I won’t recount the story. It is complicated, no doubt written to a timeline calculated to deliver crises at all the crucial moments – end-of-episode, just-before-the-commercial-breaks that will follow once this show slips from subscription-only to advertising-supported release. The complications include multiple mis-directions. Things aren’t what they first seem to be – it’s a well-known motif in spy fiction.
This is a clever series. Too clever. But that’s not what worrying about this series. Let’s look at the concepts that lie beneath the surface of plot.
For Le Carré’s Smiley, ambiguity arose when actions had two valid meanings at once. An act of loyalty toward one was an act of betrayal toward another. Nothing was black or white, but the grays were many and nuanced. In “Gray,” ambiguity reduces to a two-faced Janus, manipulative and deceptive. The plot and characterization in “Gray” tell that that the CIA is a nasty place, its agents are self-serving, miserable, shallow people.
In “Tinker, Tailor,” when certainty finally arose, we felt a rush of regret. Ambiguity was somehow more comfortable.
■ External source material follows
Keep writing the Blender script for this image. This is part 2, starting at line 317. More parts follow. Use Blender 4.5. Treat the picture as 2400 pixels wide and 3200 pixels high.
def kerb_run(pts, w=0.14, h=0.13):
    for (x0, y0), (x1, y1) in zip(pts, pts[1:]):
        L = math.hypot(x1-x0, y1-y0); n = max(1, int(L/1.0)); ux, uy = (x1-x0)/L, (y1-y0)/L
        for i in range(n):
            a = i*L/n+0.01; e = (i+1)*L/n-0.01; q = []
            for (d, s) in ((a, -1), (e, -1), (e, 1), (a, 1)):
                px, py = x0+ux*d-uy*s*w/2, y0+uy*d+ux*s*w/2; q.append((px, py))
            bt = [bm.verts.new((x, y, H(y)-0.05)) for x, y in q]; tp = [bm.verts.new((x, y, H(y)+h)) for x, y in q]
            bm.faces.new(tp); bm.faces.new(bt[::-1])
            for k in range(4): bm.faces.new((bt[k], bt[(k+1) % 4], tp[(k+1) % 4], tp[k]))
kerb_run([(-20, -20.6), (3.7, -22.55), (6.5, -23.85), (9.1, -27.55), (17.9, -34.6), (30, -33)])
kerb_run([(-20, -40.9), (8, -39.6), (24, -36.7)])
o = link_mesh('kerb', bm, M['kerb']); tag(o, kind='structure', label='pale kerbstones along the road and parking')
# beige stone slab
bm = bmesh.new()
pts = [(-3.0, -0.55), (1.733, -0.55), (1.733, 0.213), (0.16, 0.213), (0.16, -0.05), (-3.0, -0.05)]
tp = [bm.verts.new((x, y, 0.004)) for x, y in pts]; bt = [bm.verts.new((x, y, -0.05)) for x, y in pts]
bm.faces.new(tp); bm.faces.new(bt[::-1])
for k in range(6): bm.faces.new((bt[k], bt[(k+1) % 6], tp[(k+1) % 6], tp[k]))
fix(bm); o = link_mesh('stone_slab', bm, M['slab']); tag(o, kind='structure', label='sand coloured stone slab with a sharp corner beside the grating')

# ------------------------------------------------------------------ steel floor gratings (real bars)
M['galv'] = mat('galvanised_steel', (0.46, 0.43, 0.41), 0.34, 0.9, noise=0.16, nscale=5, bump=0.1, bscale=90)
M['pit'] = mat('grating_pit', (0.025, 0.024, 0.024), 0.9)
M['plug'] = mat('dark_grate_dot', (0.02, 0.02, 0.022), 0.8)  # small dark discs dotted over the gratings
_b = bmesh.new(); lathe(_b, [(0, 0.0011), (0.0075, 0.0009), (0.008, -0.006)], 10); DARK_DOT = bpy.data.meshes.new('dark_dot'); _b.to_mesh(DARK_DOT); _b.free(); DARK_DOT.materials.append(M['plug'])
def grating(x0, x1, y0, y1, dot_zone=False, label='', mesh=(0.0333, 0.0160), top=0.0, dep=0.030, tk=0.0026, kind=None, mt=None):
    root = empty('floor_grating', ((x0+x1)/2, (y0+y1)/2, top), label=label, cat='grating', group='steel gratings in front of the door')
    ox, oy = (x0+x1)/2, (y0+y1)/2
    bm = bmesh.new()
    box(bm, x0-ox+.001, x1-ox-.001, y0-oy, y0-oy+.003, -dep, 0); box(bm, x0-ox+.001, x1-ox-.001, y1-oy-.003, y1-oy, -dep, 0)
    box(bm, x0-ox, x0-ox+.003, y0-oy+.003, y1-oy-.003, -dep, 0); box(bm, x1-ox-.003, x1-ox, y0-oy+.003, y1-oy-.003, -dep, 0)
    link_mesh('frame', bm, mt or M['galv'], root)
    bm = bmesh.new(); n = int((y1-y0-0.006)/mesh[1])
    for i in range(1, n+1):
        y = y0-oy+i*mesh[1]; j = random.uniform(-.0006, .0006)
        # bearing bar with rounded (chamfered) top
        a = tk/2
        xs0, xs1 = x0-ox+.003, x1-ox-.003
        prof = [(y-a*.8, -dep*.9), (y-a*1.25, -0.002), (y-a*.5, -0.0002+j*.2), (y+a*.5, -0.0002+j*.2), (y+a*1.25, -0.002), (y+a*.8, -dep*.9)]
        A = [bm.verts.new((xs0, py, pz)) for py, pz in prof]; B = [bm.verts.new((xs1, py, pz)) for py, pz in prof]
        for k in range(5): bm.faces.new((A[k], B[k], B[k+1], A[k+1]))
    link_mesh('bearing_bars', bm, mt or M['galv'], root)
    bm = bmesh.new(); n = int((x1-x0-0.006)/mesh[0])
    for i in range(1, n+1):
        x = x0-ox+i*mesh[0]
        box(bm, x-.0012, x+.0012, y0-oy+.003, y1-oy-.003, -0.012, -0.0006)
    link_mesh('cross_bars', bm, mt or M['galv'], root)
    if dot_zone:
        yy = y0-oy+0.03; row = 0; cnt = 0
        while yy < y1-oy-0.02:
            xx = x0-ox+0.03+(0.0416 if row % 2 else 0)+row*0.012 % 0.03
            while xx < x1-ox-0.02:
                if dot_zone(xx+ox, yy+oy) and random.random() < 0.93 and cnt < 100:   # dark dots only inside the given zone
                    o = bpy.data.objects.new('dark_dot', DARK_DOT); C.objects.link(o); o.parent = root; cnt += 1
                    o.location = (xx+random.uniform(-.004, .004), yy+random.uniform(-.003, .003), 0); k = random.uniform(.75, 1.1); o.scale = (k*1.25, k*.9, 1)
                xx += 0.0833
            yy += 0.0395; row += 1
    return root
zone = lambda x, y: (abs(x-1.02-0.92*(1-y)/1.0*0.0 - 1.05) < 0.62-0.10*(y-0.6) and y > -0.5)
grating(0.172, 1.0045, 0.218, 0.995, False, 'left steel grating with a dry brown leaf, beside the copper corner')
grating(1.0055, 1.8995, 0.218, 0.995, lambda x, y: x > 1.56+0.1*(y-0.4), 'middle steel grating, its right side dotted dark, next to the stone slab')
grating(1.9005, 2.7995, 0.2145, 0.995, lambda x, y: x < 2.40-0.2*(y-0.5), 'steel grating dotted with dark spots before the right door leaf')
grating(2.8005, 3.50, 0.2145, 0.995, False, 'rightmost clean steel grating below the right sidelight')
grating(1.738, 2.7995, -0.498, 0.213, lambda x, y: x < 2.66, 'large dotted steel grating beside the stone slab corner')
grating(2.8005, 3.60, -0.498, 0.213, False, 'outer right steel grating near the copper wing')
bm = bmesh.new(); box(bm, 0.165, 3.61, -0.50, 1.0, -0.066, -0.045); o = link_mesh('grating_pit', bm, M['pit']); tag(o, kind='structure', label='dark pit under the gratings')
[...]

Certainty brought discomfort. In “Gray,” in the end we know for certain, and what’s left is the aftertaste of a sugar-substitute. “Tinker, Tailor” taught us the value of skepticism. “Gray” is cynical. It tells us it’s fine to smirk.
What I most fear is this: That the skepticism-cynicism distinction may have implications for how the consumption of fiction affects trust in institutions. “Tinker, Tailor” showed – through helping us imagine a plausible past – that institutions matter, and that they may be malign. We must take care of them, but also care for them. “Gray” shows – through shoving at us an implausible present – that institutions are malign, and that nobody cares. If the series seemed based in something beyond the screenwriters’ desire for cliffs to hang from, that is, moments of suspense, it might help us understand the political world we live in.
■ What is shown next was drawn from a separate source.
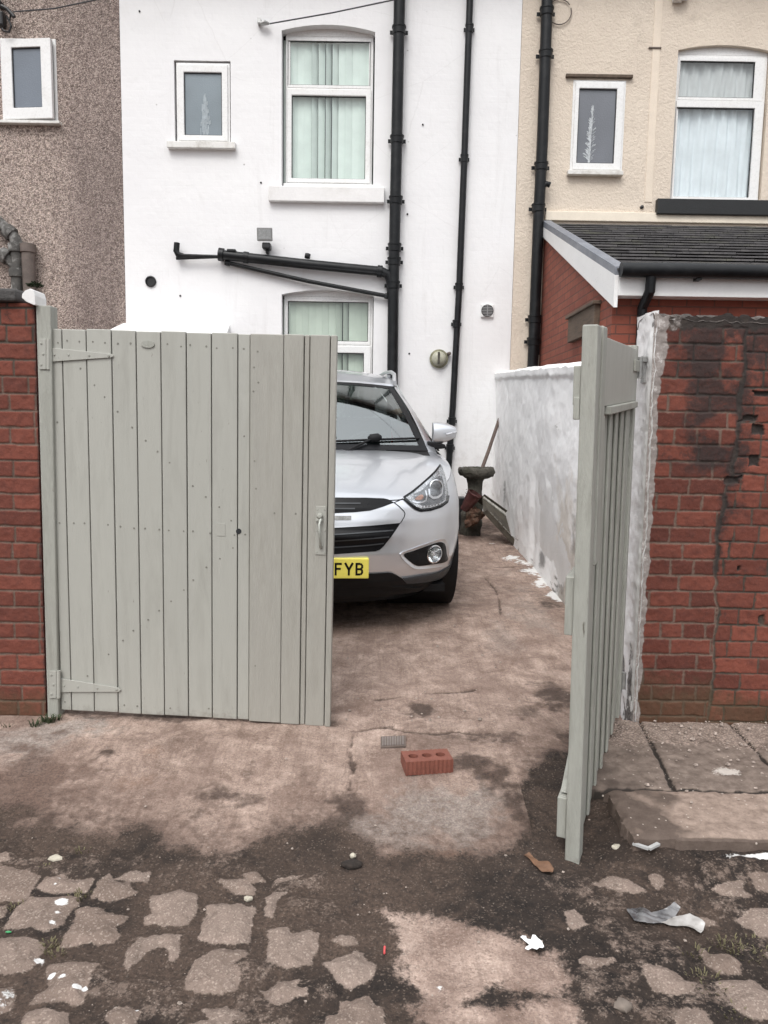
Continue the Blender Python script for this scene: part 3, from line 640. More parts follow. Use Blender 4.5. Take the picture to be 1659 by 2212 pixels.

We need to be skeptical of institutions, now as 50 years ago. We cannot afford to be cynical, ever.
“Tinker, Tailor” was a novel, and then a television series, and then a movie full of ideas. Through devices of deception inherent in espionage, it gently and persistently surfaced ontological questions: What is real, what is fake? It raised epistemological questions: How do we know what’s real or fake? It teased out moral and psychological questions, too: What is loyalty, what is betrayal, what motivates us toward either, and how does each feel? “Gray” would like to raise similar questions, but it uses a bulldozer to bring them to the surface.
The final episode of Series 1 clearly foreshadows a Series 2. It might be as entertaining as the first. I doubt I’ll watch it.
[For a lesson in the use of grays, try instead the n Netflix adaptation of Patricia Highsmith’s novel The Talented Mr. Ripley. The Netflix version, called “Ripley,” advances in black and white at the pace of a languorous afternoon in the southern Italian coastal heat and humidity. Every motionless close-up of the faces of the characters builds tension. Perhaps I’ll come back to that in a later post.]
I noticed "Gray" in my Netflix queue and swiped onward. Apparently, my "meh" reflex was correct that day. However--"Ripley" was indeed brilliant, as well as gray, and very close to Patricia Highsmith's literary sensibility. One of the best new features Netflix has brought on recently, certainly since they dumped the brilliant, and also gray, "Babylon Berlin" before bringing us Season 4 [which can now be seen here in the US on MHZ-Choice.]